Why isn't this native in Kubernetes?
It's a deliberate design choice, not an oversight:
kubectlis stateless and declarative. The YAML is supposed to be a reproducible declaration of desired state, so ifkubectl apply -f deploy.yamlsubstitutes from the shell, the same file produces different results depending on who runs it. That breaks GitOps.- The API server only accepts JSON conforming to the OpenAPI schema. Adding
$VARtemplating server-side would turn the core API into a template engine (security and semantic problems). Doing it client-side is exactly what Helm/Kustomize/envsubst already do, since Kubernetes deliberately externalized that layer. - Multi-tenant ambiguity. In a shared cluster, "the environment of whom?" matters. Multiple teams, CI jobs, and controllers apply manifests concurrently, so there is no single shell environment to interpolate from.

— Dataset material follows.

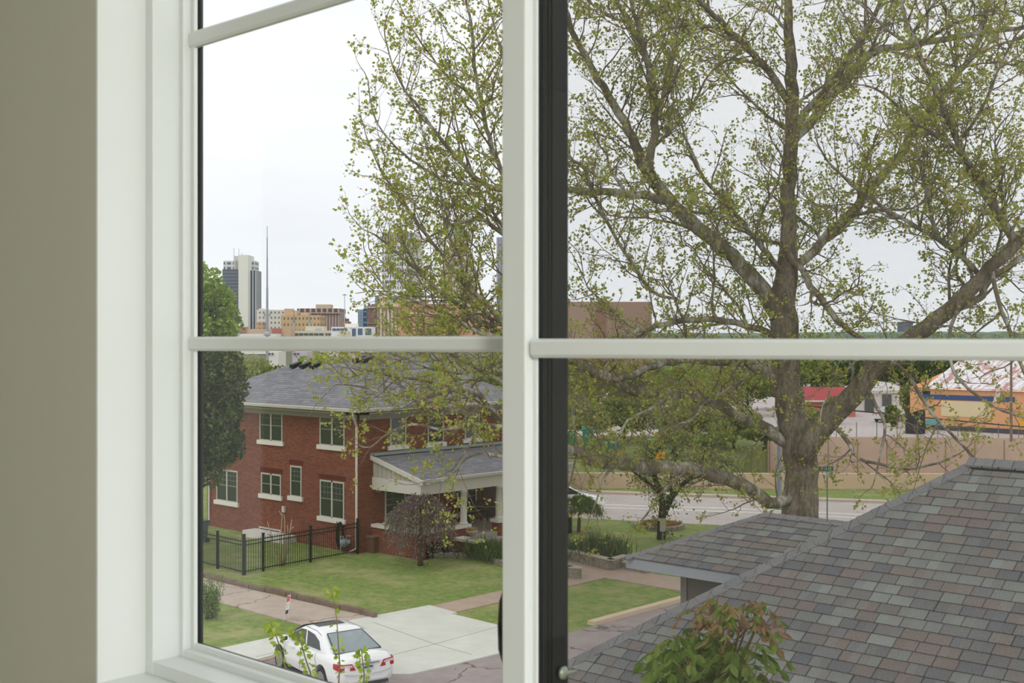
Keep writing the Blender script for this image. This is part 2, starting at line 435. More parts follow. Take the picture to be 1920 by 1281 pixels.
# left sash: stepped profile
Yd = XC / (ray(336, HY).x / ray(336, HY).y); XE = W(344, Yd)
Yf = XE / (ray(358, HY).x / ray(358, HY).y); XG = W(364, Yf)
Yg = XG / (ray(372, HY).x / ray(372, HY).y)
m = MB(); xr_ = XM0 + wfr
ring(m, XC - .001, xr_ - wfr + .003, z0 + wfr - .001, z1 - wfr + .001, XE - XC, Yd, Yf + .012)
m.build('left_sash', FRAME, win, bevel=.002)
m = MB(); ring(m, XE - .001, xr_ - wfr - .008, z0 + wfr + (XE - XC) - .002, z1 - wfr - (XE - XC), XG - XE + .001, Yf, Yg - .001)
m.build('glazing_stop', FRAME, win, bevel=.0012)
LX0, LX1 = XG, xr_ - wfr - .012
m = MB().box((XE, Yg, z0 + .02), (LX1 + .01, Yg + .003, z1 - .02)); m.build('glass_pane', GLASS, win)
def muntin_px(mb, xa, ya0, ya1, xb, yb0, yb1, Y, dep):
    a0 = at_y(xa, ya0, Y); a1 = at_y(xa, ya1, Y); b0 = at_y(xb, yb0, Y); b1 = at_y(xb, yb1, Y)
    k = .0035
    q0 = [a0, b0, b1, a1]
    up = Vector((0, 0, k))
    f = [a0 - up, b0 - up, b1 + up, a1 + up]       # chamfered front
    back = [p + Vector((0, dep, 0)) for p in q0]; frt = [p + Vector((0, .0, 0)) - Vector((0, dep * .4, 0)) for p in f]
    P = frt + [p for p in q0] + back
    F = [(3, 2, 1, 0)]
    for o_ in (0, 4):
        for i in range(4): F.append((o_ + i, o_ + (i + 1) % 4, o_ + 4 + (i + 1) % 4, o_ + 4 + i))
    F.append((8, 9, 10, 11)); mb.add(P, F)
Ym = Yg - .009
m = MB(); muntin_px(m, 357, 631.5, 658, 950, 630.5, 660.5, Ym, .008); m.build('muntin', FRAME, win)
m = MB(); muntin_px(m, 357, 60.5, 90, 950, -124, -92, Ym, .008); m.build('muntin', FRAME, win)
# black outer frame seen through the left glass
m = MB(); m.box((XJ + .01, Yg + .004, z0), (XG + .0005, Yg + .0085, z1)); m.box((XG, Yg + .004, z0), (XM0, Yg + .008, z0 + wfr + (XE - XC) + .006)); m.box((XG, Yg + .004, z1 - .04), (XM0, Yg + .008, z1)); m.build('outer_frame', BLACK, win)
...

Ring sidesteps all three: it's single-node, so "the shell environment of the process running ring apply" is unambiguous. We assume the single-node trade-off everywhere else; this is one of the wins.
For anything more complex than $VAR substitution (loops, conditionals, library imports), generate the YAML with your scripting tool of choice and pipe it to ring apply -f -. Ring stays out of the templating business.
Honest comparison summary
Use Ring if you'd otherwise use Docker Compose, but you want state reconciliation, a REST API, secrets, and rolling updates. Use Kubernetes if you need multi-node scheduling or HA at the orchestrator level. There's a real gap between those two tools, and Ring is built to fill it for the single-node case.